The Kepler team began working on fixing the issue after it was initially reported on April 8. NASA said on April 11 that the spacecraft was stable and the emergency had been resolved, and it resumed its mission at 11:30 a.m. ET on Friday.

"The nature of the problem has indications of a transient event, which triggered a barrage of false alarms that eventually overwhelmed the system, placing Kepler in emergency mode," Kepler mission manager Charlie Sobeck said in a statement. "Power-cycling the onboard computers and subsystems appears to have cleared the problem."

The Kepler spacecraft is currently on the K2 mission, collecting data to study supernova explosions, star formation and solar system bodies like comets and asteroids.

Flight engineers based in Boulder, Colorado began the process of returning Kepler to its mission late on April 19, which involved a series of steps over the following two days that included reloading and confirming the pointing tables and science targets — instructions that tell the spacecraft where to look and at what.

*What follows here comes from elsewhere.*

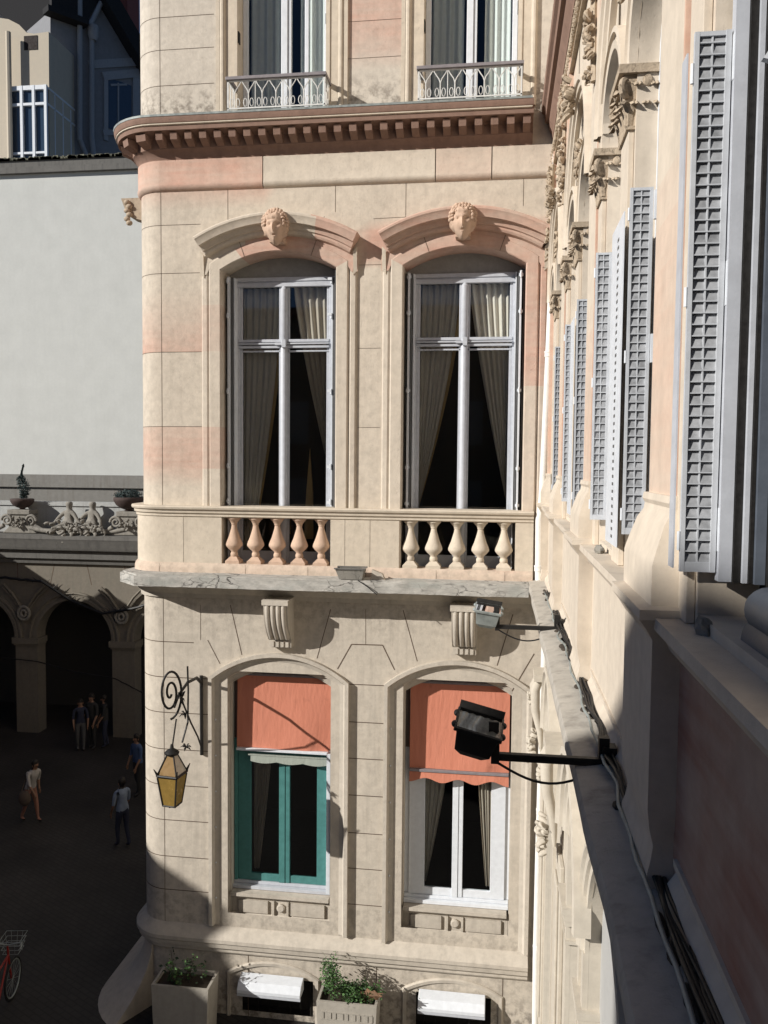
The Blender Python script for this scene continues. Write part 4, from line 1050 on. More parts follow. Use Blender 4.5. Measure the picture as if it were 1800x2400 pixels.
def floodlight(y, label, tilt, z=-1.735, xl=-.01, mat='iron'):
    t = thing('floodlight', (.66, y, z), label, 'floodlight', 'floodlights on arms from the ledge')
    mb = MB(); mb.box((xl, y - .022, z - .022), (.68, y + .022, z + .022)); mb.build('arm', 'iron', t, bevel=.004)
    mb = MB(); mb.box((.62, y - .05, z - .08), (.70, y + .05, z + .10)); mb.box((.60, y - .03, z + .03), (.66, y + .03, z + .15)); mb.build('wall_mount', 'iron', t)
    mb = MB(); mb.box((xl - .015, y - .03, z - .04), (xl + .035, y + .03, z + .13)); mb.box((xl - .03, y - .05, z + .11), (xl + .03, y - .03, z + .22)); mb.build('yoke', 'iron', t, bevel=.004)
    # housing: truncated pyramid opening upward and away, glass on top
    c = Vector((xl - .09, y, z + .17)); rot = Matrix.Rotation(math.radians(tilt), 3, 'Y') @ Matrix.Rotation(math.radians(13), 3, 'X')
    T = lambda p: c + rot @ (Vector(p) * .93)
    h = MB(T)
    def rg(wx, wy, zz): return [Vector((-wx, -wy, zz)), Vector((wx, -wy, zz)), Vector((wx, wy, zz)), Vector((-wx, wy, zz))]
    Rg = [rg(.07, .05, -.20), rg(.115, .09, -.15), rg(.135, .115, .0), rg(.155, .135, .005), rg(.155, .135, .03), rg(.14, .12, .035)]
    for A, B in zip(Rg, Rg[1:]): h.bridge(A, B, 0, True)
    h.face(Rg[0]); h.face(rg(.135, .115, .004), 1)
    for sx_ in (-1, 1):
        for yy in (-.07, .07): h.ball((sx_ * .155, yy, .017), (.022, .026, .022), 0, 10, 6)
    h.build('housing', [mat, 'reflector'], t, bevel=.004)
    r = MB(T); gx_ = 40; rows = []
    for jj in range(9):
        yy = -.108 + .216 * jj / 8
        rows.append([Vector((-.128 + .256 * i / gx_, yy, .012 + .010 * abs(math.sin((i / gx_ * 5 + .25 * math.sin(jj / 8 * PI)) * PI)) + .006 * math.sin(jj / 8 * PI))) for i in range(gx_ + 1)])
    for A, B in zip(rows, rows[1:]): r.bridge(A, B)
    r.build('reflector', 'reflector', t, smooth=50)
    g = MB(T); g.face(rg(.14, .12, .0335)); g.build('lens', 'lens', t)
    vz = MB(T); vz.bridge([Vector((-.15, .13, .03)), Vector((.15, .13, .03))], [Vector((-.15, .15, .075)), Vector((.15, .15, .075))]); vz.build('visor', 'iron', t)
    cbm = MB(); cbm.tube([(lerp(xl + .02, .62, i / 14), y - .02, z - .03 - .11 * math.sin(PI * i / 14)) for i in range(15)], .008, 8); cbm.build('cable', 'blackplastic', t)
    return t
floodlight(4.95, 'black floodlight on a long arm in front of the right orange awning', 14)
floodlight(9.0, 'smaller looking grey green floodlight on an arm beneath the balcony slab', 8, mat='zinc')
for k, (x0, r, lab) in enumerate(((.66, .013, 'thick black cable bundle lying in the gutter of the ledge'), (.62, .010, 'thin grey cable winding along the ledge beside the bundle'), (.69, .012, 'black cable pressed against the foot of the wing wall'))):
    rd = random.Random(k); pts = []
    a = 1.5
    while a < 11.4:
        pts.append((x0 + .045 * noise.noise(Vector((a * 2.1, k * 5, 0))), a, -1.72 + r + .02 + .012 * noise.noise(Vector((a * 2.5, k, 1))))); a += .15
    mb = MB(); mb.tube(pts, r, 8)
    if k == 0:
        for o in (.02, -.022): mb.tube([(p[0] + o * math.cos(i * .4), p[1], p[2] + .012 + .01 * math.sin(i * .4)) for i, p in enumerate(pts)], .010, 6)
    tag(mb.build('cable', 'blackplastic' if k != 1 else 'zinc', smooth=60), lab, 'cable', 'cables on the ledge')
mb = MB(); rd = random.Random(2)
for k in range(60):
    a = rd.uniform(2, 11.8); mb.ball((.665 + rd.uniform(-.04, .04), a, -1.735), (rd.uniform(.02, .05), rd.uniform(.04, .12), .02), seg=8, rings=5)
tag(mb.build('leaf_litter', 'litter'), kind='stuff')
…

Kepler entered emergency mode 14 hours before it was scheduled to orient itself toward the center of the Milky Way galaxy. Unfortunately, emergency mode forces the spacecraft to burn more of its limited fuel supply.

A new command sequence was created, tested and uploaded to account for the delay in the start to its Campaign 9 — a mission to find exoplanets, which are planets that orbit a star other than our sun — using a technique known as gravitational microlensing. The technique can be used to detect objects that range from the mass of a planet to the mass of a star, regardless of the light they emit.

NASA engineers are examining a spectrum of data to determine the cause of the near shutdown.

"The C9 observing period will conclude on July 1, when the galactic center is no longer in view from the vantage point of the spacecraft. K2 will then begin Campaign 10, which will proceed to investigate an entirely new set of interesting astrophysical targets," Sobeck said.